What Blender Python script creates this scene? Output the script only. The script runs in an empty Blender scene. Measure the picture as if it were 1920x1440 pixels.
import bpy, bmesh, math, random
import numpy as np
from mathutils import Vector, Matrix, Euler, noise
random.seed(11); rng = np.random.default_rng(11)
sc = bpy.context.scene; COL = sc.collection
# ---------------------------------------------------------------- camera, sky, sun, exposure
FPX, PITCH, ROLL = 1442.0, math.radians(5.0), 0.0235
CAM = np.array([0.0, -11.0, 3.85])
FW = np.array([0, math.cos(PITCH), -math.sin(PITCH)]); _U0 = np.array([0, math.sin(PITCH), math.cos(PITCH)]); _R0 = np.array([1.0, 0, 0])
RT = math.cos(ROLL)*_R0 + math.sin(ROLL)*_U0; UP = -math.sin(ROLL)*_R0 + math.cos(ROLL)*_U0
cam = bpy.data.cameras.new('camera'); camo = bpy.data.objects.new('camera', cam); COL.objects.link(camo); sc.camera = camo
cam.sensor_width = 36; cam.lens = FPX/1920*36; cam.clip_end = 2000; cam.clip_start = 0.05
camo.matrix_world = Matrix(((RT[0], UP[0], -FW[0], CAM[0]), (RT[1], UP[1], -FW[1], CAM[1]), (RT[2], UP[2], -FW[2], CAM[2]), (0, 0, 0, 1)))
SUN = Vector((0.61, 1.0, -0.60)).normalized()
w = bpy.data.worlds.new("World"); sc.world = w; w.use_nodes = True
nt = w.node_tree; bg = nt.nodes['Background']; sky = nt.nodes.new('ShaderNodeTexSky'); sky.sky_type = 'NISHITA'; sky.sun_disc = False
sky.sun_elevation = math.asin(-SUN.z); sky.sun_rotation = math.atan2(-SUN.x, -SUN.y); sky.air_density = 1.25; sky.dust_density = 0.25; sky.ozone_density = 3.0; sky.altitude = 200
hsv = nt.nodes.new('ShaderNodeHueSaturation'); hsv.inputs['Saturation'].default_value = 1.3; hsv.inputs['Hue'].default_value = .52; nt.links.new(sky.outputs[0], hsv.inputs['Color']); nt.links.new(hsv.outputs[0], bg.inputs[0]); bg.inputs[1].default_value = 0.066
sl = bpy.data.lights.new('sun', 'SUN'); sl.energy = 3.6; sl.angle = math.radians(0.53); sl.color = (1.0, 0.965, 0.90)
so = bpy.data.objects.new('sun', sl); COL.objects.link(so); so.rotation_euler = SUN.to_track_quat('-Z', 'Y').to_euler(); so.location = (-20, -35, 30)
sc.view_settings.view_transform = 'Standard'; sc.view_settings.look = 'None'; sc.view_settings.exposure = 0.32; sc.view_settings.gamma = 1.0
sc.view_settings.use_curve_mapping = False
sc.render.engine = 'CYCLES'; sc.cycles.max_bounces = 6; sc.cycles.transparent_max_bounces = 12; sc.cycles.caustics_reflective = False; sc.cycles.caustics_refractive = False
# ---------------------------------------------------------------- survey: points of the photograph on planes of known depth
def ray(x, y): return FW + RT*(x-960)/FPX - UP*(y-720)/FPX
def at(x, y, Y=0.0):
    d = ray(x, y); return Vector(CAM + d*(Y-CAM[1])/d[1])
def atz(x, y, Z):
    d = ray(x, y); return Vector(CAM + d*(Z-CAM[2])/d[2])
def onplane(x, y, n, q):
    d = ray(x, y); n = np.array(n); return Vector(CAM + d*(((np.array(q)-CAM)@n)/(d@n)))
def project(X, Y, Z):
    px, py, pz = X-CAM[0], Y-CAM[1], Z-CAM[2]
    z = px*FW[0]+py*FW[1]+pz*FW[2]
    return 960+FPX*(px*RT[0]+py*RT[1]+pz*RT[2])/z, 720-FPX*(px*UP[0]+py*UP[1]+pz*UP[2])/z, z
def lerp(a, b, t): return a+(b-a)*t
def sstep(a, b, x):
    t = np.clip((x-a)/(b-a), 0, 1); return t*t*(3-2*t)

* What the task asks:
Gather every line from the listing above in which the word "scene" appears.

* Answer in full:
What Blender Python script creates this scene? Output the script only. The script runs in an empty Blender scene. Measure the picture as if it were 1920x1440 pixels.
sc = bpy.context.scene; COL = sc.collection